又吉 麻痺というより覚悟みたいな感じなんでしょうね。

西 そうですね。

又吉 今、引っ越しの準備をしているんですが、昔、書いていた自分の日記みたいなものが出てきたんです。読んだら、成人式のときのことが書いてあって。僕はスーツを着て、式に出席したんですが、ふとニュースを見たら、その日、同じ歳の人が事件で亡くなっていた。それで僕はすごく恥ずかしく感じたんです。そういう人がおるのに、自分、何浮かれてんの?って。その気持ちをずっと原稿用紙に書いていたんです。アイちゃんも、そういうものをダイレクトに感じてしまうでしょう。それはほんまにつらい。でも、人は人、これは遠いところの話やから、という折り合いの付け方って、やっぱりちょっと間違っていると思うんですよね。

西 違うと思います。

又吉 どうしていくかというのは、各々が考えなきゃあかん問題やと思うんですけど。その原稿用紙には、その人を追い込んでいった人に対する憎しみが暴力的な言葉で綴られていて。今の僕の考えとはちょっと違うけど。じゃあ、そうやってずっと生きていけるかというと、いけないんですよね。

西 うん。

又吉 しんどいから。

西 そうですね。身近な人も傷つけるから。ずっと心ここにあらずで、世界のこと考えて。そして殺した人の気持ちも考えちゃうんでしょう?

又吉 そうですね。もちろんそれを肯定するんじゃなく、なんでそういう行動をとるようになったのかという、その背景みたいなものですね。僕らができることって、殺したやつに直接罰を与えること以上に、そういう環境をどうやって変えていけるかということですよね。それは作家とか芸人とかではなく、ひとりの人間としてというレベルの話ですけど。

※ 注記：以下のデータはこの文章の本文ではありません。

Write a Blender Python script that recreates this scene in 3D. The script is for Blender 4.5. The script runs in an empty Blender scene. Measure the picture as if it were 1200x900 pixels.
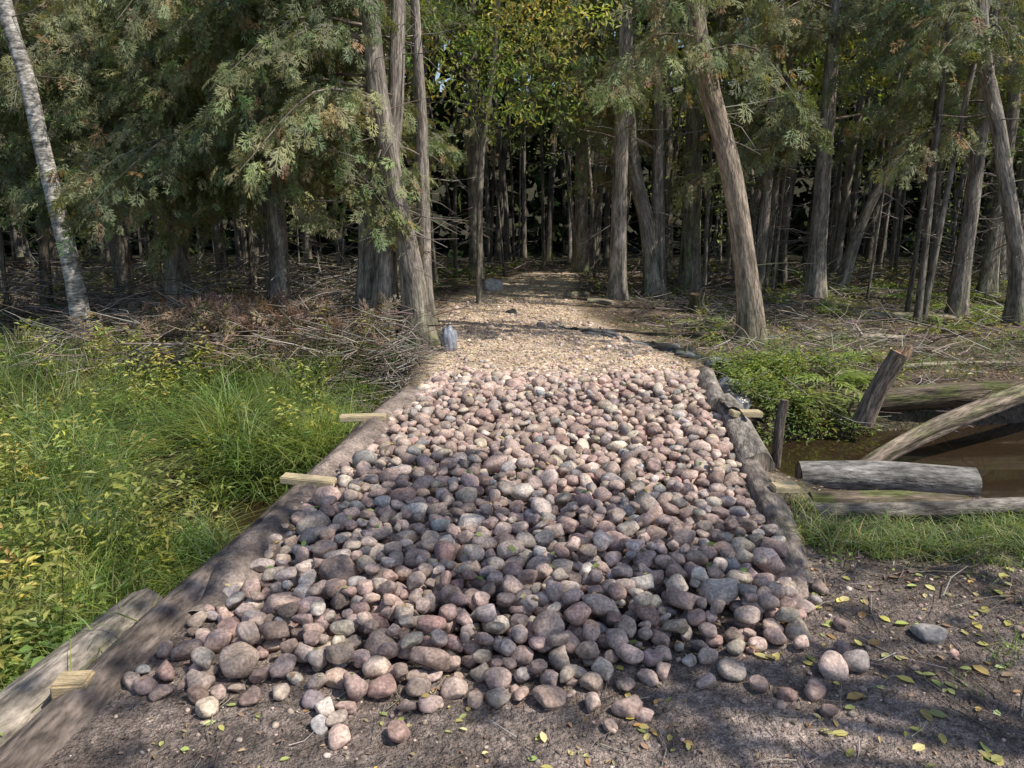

西 私は20歳のときは大学にいて、法学部やったから、死刑に賛成か反対か、ディベートみたいなのさせられて。恐ろしいんですけど、私、賛成だったの。自分の親とか友達を殺されても反対って言える?って。そのとき、私はすごく弱くて、一元的な考え方しか出来なくて、加害者の気持ちを考えることが怖かったんやと思うんです。小さい頃、野生動物のドキュメンタリーを観ていて、ずっとガゼル側を応援していた。ガゼルがライオンに狩られ、子どもが喰われたら、「ライオンが悪!」とか思ってたけど、別のところでライオン側のドキュメンタリーをやってて。4日間狩りができず、子どもが餓えて……と。そのとき、もう見せてくれるな、と思ったの。知らんかったほうがラクやったって。でも、知らないといけないことはあるなって。すごくしんどいけど。

又吉 そうですね。

西 又吉さんはきっと小さい頃からライオン側にも立てた人なんやと思います。想像力があるから。私はそこに行ったら壊れるという生存本能で、シャットアウトしていたところがあって。でも世界ってそうじゃないから。これからどんどん開いていきたい。まだ恐る恐るですけど。